Robberies, burglaries, break-ins. And cinema. At first glance, two different worlds, yet with a little hindsight, the bond between the silver screen and the art of theft goes way back, with so many cases of it that it appears inextricable. They are practically accomplices. And if the history of cinema begins with a train, it’s The Great Train Robbery (1903) that provides the big screen with its first real story. Since then, robbery has become a genre that cuts across all the others, be they westerns, gangster movies, or film noirs. And there’s hardly a filmmaker, whether famed or unknown, who hasn’t tried his or her hand at cinematic versions of theft. The list is long; for our purposes a title or two will suffice: Kubrick’s The Killing, along with the most dramatic of them all, De Sica’s Bicycle Thieves. From the thrill of the execution of the theft and the police report to the yen for contorted plots, the fondness for this genre, as in the case of Kubrick, can be explained by the two essential ingredients of a good film: fear and desire.
With its immense store of films and film-related material, plus historical footage of all kinds, once again this year, the Historical Archives of Istituto Luce, to our delight, partners with Noir in Festival - whose theme this year is heists and their greatest criminal minds - with a small assortment of gems from their archives devoted to the most daring examples, the players, and their inseparable cops. Selected by Nathalie Giacobino and edited by David Paparozzi, the clips are evocatively titled Pillole a mano armata (Clips and Stick-ups): lightning flashes of memory, one-minute-long clips that precede the screenings of the films in the 2019 Noir competitive lineup.
The tribute kicks off with the "heist of the century" in Plymouth, Massachusetts, in 1962, when an assault on an armored truck reaped the perpetrators over a million and a half dollars. In 48 seconds, the footage has all the ingredients of a film classic: the truck, the witnesses, the criminal profiling, blues on the piano. Plymouth shoots, Milan shoots back with the 1958 assault on another armored truck, worth a hundred million lire. Sure enough, to describe the crime the Luce speaker brings up a film starring Alec Guinness, The Ladykillers. A 1964 clip called a ‘caleidoscopio ciak’ reports on a rather unusual ‘theft-proof’ suitcase for Italian ladies. And the fatalistic-sounding, dripping-with-irony voiceover for another newsreel, Banks Fight Back, warns that "bank robberies have been rather frequent of late" and that banks are now adopting measures inspired by "the genius, and the shoes, of James Bond".

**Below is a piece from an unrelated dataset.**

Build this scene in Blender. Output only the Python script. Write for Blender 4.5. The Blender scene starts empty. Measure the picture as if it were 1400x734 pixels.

By 1972, the Luce speaker had switched to a more somber tone. The newspapers were churning out stories daily, of heists either pulled off or near-misses, more and more violent, more and more sensational, with new measures promptly called for. 007-like, however, one and all. It becomes clear how sinister, obscure schemes, unfolding by night, made their way into the Italians’ collective imagination and their culture, censored, perhaps, but endlessly thrilling. And, indeed, a sensational 1966 clip addresses the Fumetti neri comics: the tone is openly critical now, even hostile, as the comic strip heros - the various Diaboliks, Sataniks, Kriminals, and Demoniaks - are dismissed as "the stars of a colossal Bible of the mystery genre, for the poor in spirit", not to mention as "the lords of crime and dictators of sadism". These were the baby steps of a mass or popular culture, perhaps, that would turn the genre into a legend, and feed into an even vaster collective imagination: that of a nation now awake to the ubiquity of theft, large and small; of cases that would go cold, and wrongs the police could not right. Still, confined to comic strips or the silver screen, that ambiguous mystery of mysteries could even provide solace, somehow, and exert an attraction - a complicity, in some cases - with daily lives surely less eventful yet no less complicated than that of your average Diabolik.
The commentator glosses the crimes, describing the lives of these heroes by night as "a kiss on the lips and a stab in the back". Exactly what the mini-clips at Noir this year are all about: that pairing of culture and crime that cemented Kubrick’s potent twinning of fear and desire. Even more aptly, Bob Dylan’s album named Love and Theft.